Menurutnya, komoditi perikanan Maluku diekspor ke 10 negara, yakni, China, USA, Vietnam, Japan, Malaysia, Singapura, Hong Kong, Australia, Korea Selatan dan Thailand. Sementara 5 negara tujuan dengan nilai ekspor terbesar adalah China, Usa, Vietnam, Japan dan Hong Kong.

Jika merujuk pada data ekspor tersebut, sambung Hatta, saat ini Industri perikanan Maluku mulai bangkit, dan BKIPM sebagai otoritas kompeten penjaminan mutu dan keamanan hasil perikanan, terus berkomitmen untuk mengakselerasikan serta meningkatkan ekspor komoditi perikanan Maluku melalui program-prgram strategis.

 

Seorang nelayan Maluku memperlihatkan ikan cakalang hasil tangkapannya. Foto : shutterstock

 

Program-program tersebut diantaranya, Sertifikasi Cara Penanganan Ikan yang Baik (CPIB) kepada 10.000 UMKM di tahun 2022, kemudian Program Jemput Bola BKIPM Ambon dengan metode mensosialisasikan pentingnya penerapan sistem jaminan mutu dan keamanan hasil perikanan melalui HACCP.

“Serta sistem jaminan kesehatan ikan melalui CKIB diharapkan ada percepatan dan pemangkasan waktu layanan sertifikasi kesehatan dari 7 hari menjadi 1 hari,” katanya.

Guna meningkatkan jumlah Unit Usaha Perikanan yang memenuhi persyaratan ekspor, katanya, BKIPM Ambon juga melakukan pendataan Unit Pengolahan Ikan dan Instalasi Karantina Ikan yang ada di Provinsi Maluku, untuk selanjutnya akan dibuat data base sebagai dasar dalam penentuan target penambahan unit usaha perikanan yang akan disertifikasi HACCP dan CKIB pada tahun 2022-2024.

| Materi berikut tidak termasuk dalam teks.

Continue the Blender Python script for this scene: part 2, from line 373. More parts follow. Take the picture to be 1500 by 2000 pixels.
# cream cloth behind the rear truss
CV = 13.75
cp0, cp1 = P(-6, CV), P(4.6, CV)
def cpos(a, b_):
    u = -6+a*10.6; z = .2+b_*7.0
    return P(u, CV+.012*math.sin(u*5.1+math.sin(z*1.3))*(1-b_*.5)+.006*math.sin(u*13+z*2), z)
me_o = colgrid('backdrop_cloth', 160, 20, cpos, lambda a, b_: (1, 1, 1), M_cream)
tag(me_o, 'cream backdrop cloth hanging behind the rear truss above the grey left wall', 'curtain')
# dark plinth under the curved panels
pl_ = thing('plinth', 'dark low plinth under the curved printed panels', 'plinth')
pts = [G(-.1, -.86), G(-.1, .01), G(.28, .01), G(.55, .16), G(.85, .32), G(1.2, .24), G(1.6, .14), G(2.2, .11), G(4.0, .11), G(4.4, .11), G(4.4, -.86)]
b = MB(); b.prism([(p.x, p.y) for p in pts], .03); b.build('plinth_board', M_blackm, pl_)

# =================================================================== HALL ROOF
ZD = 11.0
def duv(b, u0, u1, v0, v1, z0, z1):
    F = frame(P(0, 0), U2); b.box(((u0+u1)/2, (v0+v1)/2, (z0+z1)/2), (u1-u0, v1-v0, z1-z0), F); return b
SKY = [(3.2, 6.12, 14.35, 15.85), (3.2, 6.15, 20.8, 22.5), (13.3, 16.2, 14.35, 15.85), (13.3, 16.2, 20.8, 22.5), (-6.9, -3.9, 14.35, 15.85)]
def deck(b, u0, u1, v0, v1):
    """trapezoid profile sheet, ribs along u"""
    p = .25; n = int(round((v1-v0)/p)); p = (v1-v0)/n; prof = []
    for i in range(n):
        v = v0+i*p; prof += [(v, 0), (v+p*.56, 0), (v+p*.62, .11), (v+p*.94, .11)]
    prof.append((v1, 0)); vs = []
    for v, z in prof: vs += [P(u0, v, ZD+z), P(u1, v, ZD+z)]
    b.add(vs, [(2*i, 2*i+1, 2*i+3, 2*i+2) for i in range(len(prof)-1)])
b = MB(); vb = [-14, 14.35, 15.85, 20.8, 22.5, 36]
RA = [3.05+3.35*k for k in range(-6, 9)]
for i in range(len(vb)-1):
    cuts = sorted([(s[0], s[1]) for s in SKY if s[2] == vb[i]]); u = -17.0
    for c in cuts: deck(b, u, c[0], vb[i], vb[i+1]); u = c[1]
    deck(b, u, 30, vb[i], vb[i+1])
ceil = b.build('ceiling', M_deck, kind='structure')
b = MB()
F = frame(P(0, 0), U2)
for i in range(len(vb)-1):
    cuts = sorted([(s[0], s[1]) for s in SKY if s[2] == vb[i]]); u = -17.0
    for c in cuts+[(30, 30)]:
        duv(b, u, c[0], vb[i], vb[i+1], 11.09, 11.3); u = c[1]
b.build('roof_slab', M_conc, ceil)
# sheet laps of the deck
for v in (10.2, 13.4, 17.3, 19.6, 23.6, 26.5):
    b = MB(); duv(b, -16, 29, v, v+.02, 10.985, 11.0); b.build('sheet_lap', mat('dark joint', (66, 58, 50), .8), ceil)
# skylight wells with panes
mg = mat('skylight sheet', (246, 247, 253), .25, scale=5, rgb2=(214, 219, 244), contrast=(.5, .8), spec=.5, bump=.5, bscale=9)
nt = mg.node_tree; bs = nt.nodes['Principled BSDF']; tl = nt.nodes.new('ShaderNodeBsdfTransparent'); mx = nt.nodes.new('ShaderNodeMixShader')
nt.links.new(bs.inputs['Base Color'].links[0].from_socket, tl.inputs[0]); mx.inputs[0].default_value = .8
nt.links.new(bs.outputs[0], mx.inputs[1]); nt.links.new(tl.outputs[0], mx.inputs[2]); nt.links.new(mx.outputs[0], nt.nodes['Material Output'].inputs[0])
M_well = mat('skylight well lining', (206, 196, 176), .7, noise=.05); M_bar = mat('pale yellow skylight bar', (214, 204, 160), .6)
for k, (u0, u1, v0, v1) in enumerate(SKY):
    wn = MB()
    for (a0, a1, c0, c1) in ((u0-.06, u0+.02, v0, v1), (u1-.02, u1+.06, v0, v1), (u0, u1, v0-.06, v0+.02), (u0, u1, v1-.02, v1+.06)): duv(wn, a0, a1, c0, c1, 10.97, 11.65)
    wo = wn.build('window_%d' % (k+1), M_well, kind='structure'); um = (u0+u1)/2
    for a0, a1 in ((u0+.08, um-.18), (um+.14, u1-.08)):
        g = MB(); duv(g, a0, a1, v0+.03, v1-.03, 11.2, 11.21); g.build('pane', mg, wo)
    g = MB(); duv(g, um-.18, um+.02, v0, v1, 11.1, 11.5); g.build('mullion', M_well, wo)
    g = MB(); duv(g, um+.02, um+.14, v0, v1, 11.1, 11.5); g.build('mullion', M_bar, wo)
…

Dia juga menambahkan, sejauh ini perusahaan-perusahaan yang mengespor ikan dari Ambon ke negara tujuan berjalan sesuai koridor. Artinya kelengkapan administrasi terkait sertifikasi kesehatan ikan dan lainnya dipenuhi dengan baik.

“Kelengkapan administrasi perusahaan-perusahaan yang melakukan ekspor terkait dengan sertifikasi kesehatan ikan sudah sesuai, kalau tidak sesuai maka permohonannya di-reject by sistem,” katanya.